### Your task:
Give an exact transcription of every line, dropping the images.

### Information supplied:
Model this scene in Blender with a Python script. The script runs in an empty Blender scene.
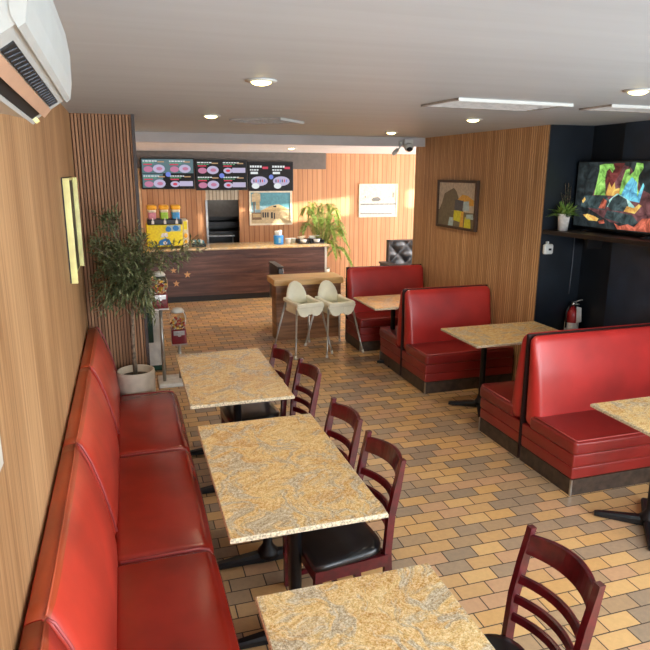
import bpy, bmesh, math, random
from mathutils import Vector, Matrix
random.seed(7)
S = bpy.context.scene
C = S.collection
PI = math.pi
R = math.radians

# ------------------------------------------------------------------ materials
def lin(c):
    return tuple((v / 12.92 if v <= 0.04045 else ((v + 0.055) / 1.055) ** 2.4) for v in (x / 255 for x in c)) + (1,)

class NT:
    """small node-tree builder"""
    def __init__(s, name):
        s.m = bpy.data.materials.new(name); s.m.use_nodes = True
        s.t = s.m.node_tree; s.n = s.t.nodes
        s.b = s.n['Principled BSDF']
    def node(s, typ, **kw):
        n = s.n.new(typ)
        for k, v in kw.items():
            if k.startswith('i_'):
                n.inputs[k[2:].replace('_', ' ')].default_value = v
            else:
                setattr(n, k, v)
        return n
    def link(s, a, b): s.t.links.new(a, b)
    def pos(s): return s.node('ShaderNodeNewGeometry').outputs['Position']
    def mapv(s, vec, scale=(1, 1, 1), loc=(0, 0, 0), rot=(0, 0, 0)):
        n = s.node('ShaderNodeMapping')
        n.inputs['Scale'].default_value = scale; n.inputs['Location'].default_value = loc; n.inputs['Rotation'].default_value = rot
        s.link(vec, n.inputs['Vector']); return n.outputs[0]
    def noise(s, vec, scale, detail=2, rough=.5, dist=0):
        n = s.node('ShaderNodeTexNoise')
        n.inputs['Scale'].default_value = scale; n.inputs['Detail'].default_value = detail
        n.inputs['Roughness'].default_value = rough; n.inputs['Distortion'].default_value = dist
        s.link(vec, n.inputs['Vector']); return n.outputs['Fac']
    def ramp(s, fac, stops, interp='LINEAR'):
        n = s.node('ShaderNodeValToRGB'); r = n.color_ramp; r.interpolation = interp
        while len(r.elements) < len(stops): r.elements.new(0.5)
        for e, (p, c) in zip(r.elements, stops):
            e.position = p; e.color = lin(c) if len(c) == 3 else c
        s.link(fac, n.inputs['Fac']); return n.outputs['Color']
    def mix(s, fac, a, b, mode='MIX'):
        n = s.node('ShaderNodeMix', data_type='RGBA', blend_type=mode)
        for k, v in ((0, fac), (6, a), (7, b)):
            if hasattr(v, 'is_linked') or hasattr(v, 'links'): s.link(v, n.inputs[k])
            else: n.inputs[k].default_value = v
        return n.outputs[2]
    def math(s, op, a, b=0.0, c=None):
        n = s.node('ShaderNodeMath', operation=op)
        for k, v in enumerate((a, b) if c is None else (a, b, c)):
            if hasattr(v, 'links'): s.link(v, n.inputs[k])
            else: n.inputs[k].default_value = v
        return n.outputs[0]
    def sep(s, vec):
        n = s.node('ShaderNodeSeparateXYZ'); s.link(vec, n.inputs[0]); return n.outputs
    def comb(s, x, y, z):
        n = s.node('ShaderNodeCombineXYZ')
        for k, v in enumerate((x, y, z)):
            if hasattr(v, 'links'): s.link(v, n.inputs[k])
            else: n.inputs[k].default_value = v
        return n.outputs[0]
    def bump(s, h, strength=.3, dist=.01):
        n = s.node('ShaderNodeBump'); n.inputs['Strength'].default_value = strength; n.inputs['Distance'].default_value = dist
        s.link(h, n.inputs['Height']); s.link(n.outputs[0], s.b.inputs['Normal'])
    def color(s, c): s.link(c, s.b.inputs['Base Color'])

def plain(name, c, rough=.5, metal=0., var=.06, vscale=14, coat=0., spec=.5, bump=0.):
    t = NT(name); b = t.b
    b.inputs['Roughness'].default_value = rough; b.inputs['Metallic'].default_value = metal
    b.inputs['Coat Weight'].default_value = coat; b.inputs['Specular IOR Level'].default_value = spec
    n = t.noise(t.pos(), vscale, 3)
    lo = tuple(max(0, v * (1 - var)) for v in c); hi = tuple(min(255, v * (1 + var)) for v in c)
    t.color(t.ramp(n, [(.3, lo), (.7, hi)]))
    if bump: t.bump(n, bump, .004)
    return t.m

def glow(name, c, strength, var=0.):
    t = NT(name); b = t.b
    b.inputs['Base Color'].default_value = (0.01, 0.01, 0.01, 1); b.inputs['Roughness'].default_value = .5; b.inputs['Specular IOR Level'].default_value = .2
    b.inputs['Emission Color'].default_value = lin(c); b.inputs['Emission Strength'].default_value = strength
    if var:
        n = t.noise(t.pos(), 11, 3, .6, 1.)
        t.link(t.ramp(n, [(.32, tuple(v * (1 - var) for v in c)), (.5, c), (.68, tuple(min(255, v * (1 + var * .6) + 12) for v in c))]), b.inputs['Emission Color'])
    return t.m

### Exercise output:
Model this scene in Blender with a Python script. The script runs in an empty Blender scene.
import bpy, bmesh, math, random
from mathutils import Vector, Matrix
random.seed(7)
S = bpy.context.scene
C = S.collection
PI = math.pi
R = math.radians

# ------------------------------------------------------------------ materials
def lin(c):
    return tuple((v / 12.92 if v <= 0.04045 else ((v + 0.055) / 1.055) ** 2.4) for v in (x / 255 for x in c)) + (1,)

class NT:
    """small node-tree builder"""
    def __init__(s, name):
        s.m = bpy.data.materials.new(name); s.m.use_nodes = True
        s.t = s.m.node_tree; s.n = s.t.nodes
        s.b = s.n['Principled BSDF']
    def node(s, typ, **kw):
        n = s.n.new(typ)
        for k, v in kw.items():
            if k.startswith('i_'):
                n.inputs[k[2:].replace('_', ' ')].default_value = v
            else:
                setattr(n, k, v)
        return n
    def link(s, a, b): s.t.links.new(a, b)
    def pos(s): return s.node('ShaderNodeNewGeometry').outputs['Position']
    def mapv(s, vec, scale=(1, 1, 1), loc=(0, 0, 0), rot=(0, 0, 0)):
        n = s.node('ShaderNodeMapping')
        n.inputs['Scale'].default_value = scale; n.inputs['Location'].default_value = loc; n.inputs['Rotation'].default_value = rot
        s.link(vec, n.inputs['Vector']); return n.outputs[0]
    def noise(s, vec, scale, detail=2, rough=.5, dist=0):
        n = s.node('ShaderNodeTexNoise')
        n.inputs['Scale'].default_value = scale; n.inputs['Detail'].default_value = detail
        n.inputs['Roughness'].default_value = rough; n.inputs['Distortion'].default_value = dist
        s.link(vec, n.inputs['Vector']); return n.outputs['Fac']
    def ramp(s, fac, stops, interp='LINEAR'):
        n = s.node('ShaderNodeValToRGB'); r = n.color_ramp; r.interpolation = interp
        while len(r.elements) < len(stops): r.elements.new(0.5)
        for e, (p, c) in zip(r.elements, stops):
            e.position = p; e.color = lin(c) if len(c) == 3 else c
        s.link(fac, n.inputs['Fac']); return n.outputs['Color']
    def mix(s, fac, a, b, mode='MIX'):
        n = s.node('ShaderNodeMix', data_type='RGBA', blend_type=mode)
        for k, v in ((0, fac), (6, a), (7, b)):
            if hasattr(v, 'is_linked') or hasattr(v, 'links'): s.link(v, n.inputs[k])
            else: n.inputs[k].default_value = v
        return n.outputs[2]
    def math(s, op, a, b=0.0, c=None):
        n = s.node('ShaderNodeMath', operation=op)
        for k, v in enumerate((a, b) if c is None else (a, b, c)):
            if hasattr(v, 'links'): s.link(v, n.inputs[k])
            else: n.inputs[k].default_value = v
        return n.outputs[0]
    def sep(s, vec):
        n = s.node('ShaderNodeSeparateXYZ'); s.link(vec, n.inputs[0]); return n.outputs
    def comb(s, x, y, z):
        n = s.node('ShaderNodeCombineXYZ')
        for k, v in enumerate((x, y, z)):
            if hasattr(v, 'links'): s.link(v, n.inputs[k])
            else: n.inputs[k].default_value = v
        return n.outputs[0]
    def bump(s, h, strength=.3, dist=.01):
        n = s.node('ShaderNodeBump'); n.inputs['Strength'].default_value = strength; n.inputs['Distance'].default_value = dist
        s.link(h, n.inputs['Height']); s.link(n.outputs[0], s.b.inputs['Normal'])
    def color(s, c): s.link(c, s.b.inputs['Base Color'])

def plain(name, c, rough=.5, metal=0., var=.06, vscale=14, coat=0., spec=.5, bump=0.):
    t = NT(name); b = t.b
    b.inputs['Roughness'].default_value = rough; b.inputs['Metallic'].default_value = metal
    b.inputs['Coat Weight'].default_value = coat; b.inputs['Specular IOR Level'].default_value = spec
    n = t.noise(t.pos(), vscale, 3)
    lo = tuple(max(0, v * (1 - var)) for v in c); hi = tuple(min(255, v * (1 + var)) for v in c)
    t.color(t.ramp(n, [(.3, lo), (.7, hi)]))
    if bump: t.bump(n, bump, .004)
    return t.m

def glow(name, c, strength, var=0.):
    t = NT(name); b = t.b
    b.inputs['Base Color'].default_value = (0.01, 0.01, 0.01, 1); b.inputs['Roughness'].default_value = .5; b.inputs['Specular IOR Level'].default_value = .2
    b.inputs['Emission Color'].default_value = lin(c); b.inputs['Emission Strength'].default_value = strength
    if var:
        n = t.noise(t.pos(), 11, 3, .6, 1.)
        t.link(t.ramp(n, [(.32, tuple(v * (1 - var) for v in c)), (.5, c), (.68, tuple(min(255, v * (1 + var * .6) + 12) for v in c))]), b.inputs['Emission Color'])
    return t.m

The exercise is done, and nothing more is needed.